I thought about this tiny baby who had briefly become the center of a heated controversy. And I thought about how this may be the first in many future struggles for him to feel that sense of "belonging" that all children innately crave. But it also made me realize how exquisitely sensitive the human soul is. All it takes is a mocking gesture or a thoughtless joke or a sideways glance to break that sense of connectivity that joins us all. We can apologize and say there was no hurt intended, but there is damage left behind. A sense of belonging is a painstaking process that most of us must spend a lifetime building and nurturing. And it’s so easy to shatter.

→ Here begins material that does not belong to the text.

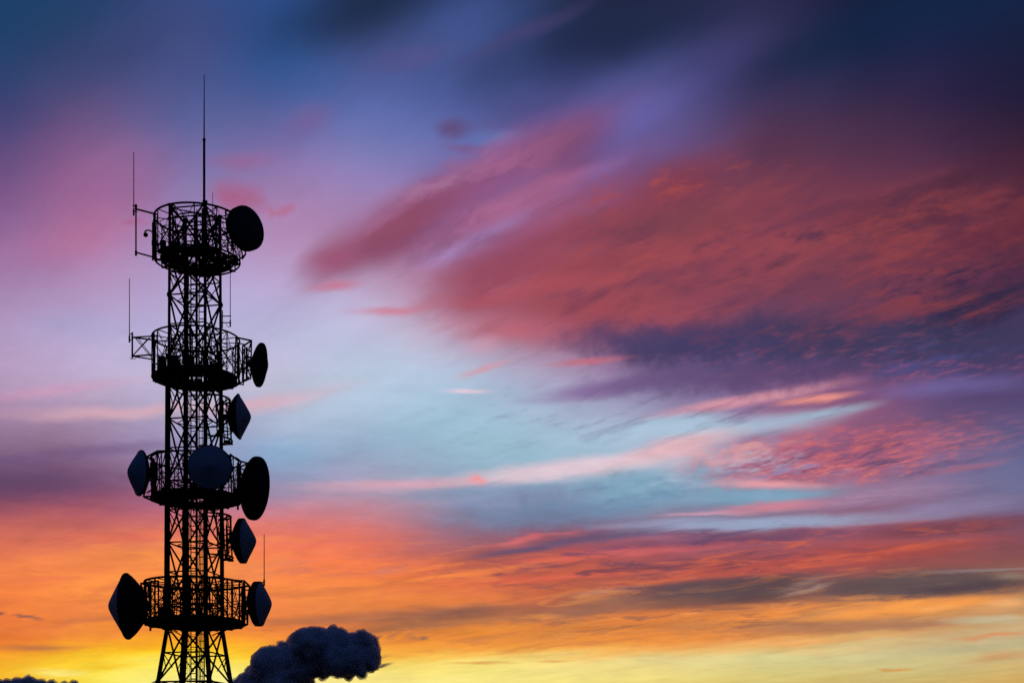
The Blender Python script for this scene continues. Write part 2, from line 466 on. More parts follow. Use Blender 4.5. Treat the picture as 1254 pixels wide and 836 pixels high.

The smallest words and gestures can make a person feel lonely in a crowded room. But a warm smile and a genuine greeting can also help a stranger feel like he is at home. Each word, each smile, each gesture can be a move towards change and kindness, or towards stagnancy and separation. And every choice we make as individuals resonates with humanity as a whole. From one heart to another, each day we can reach out in a myriad of ways and say: I can see that you belong.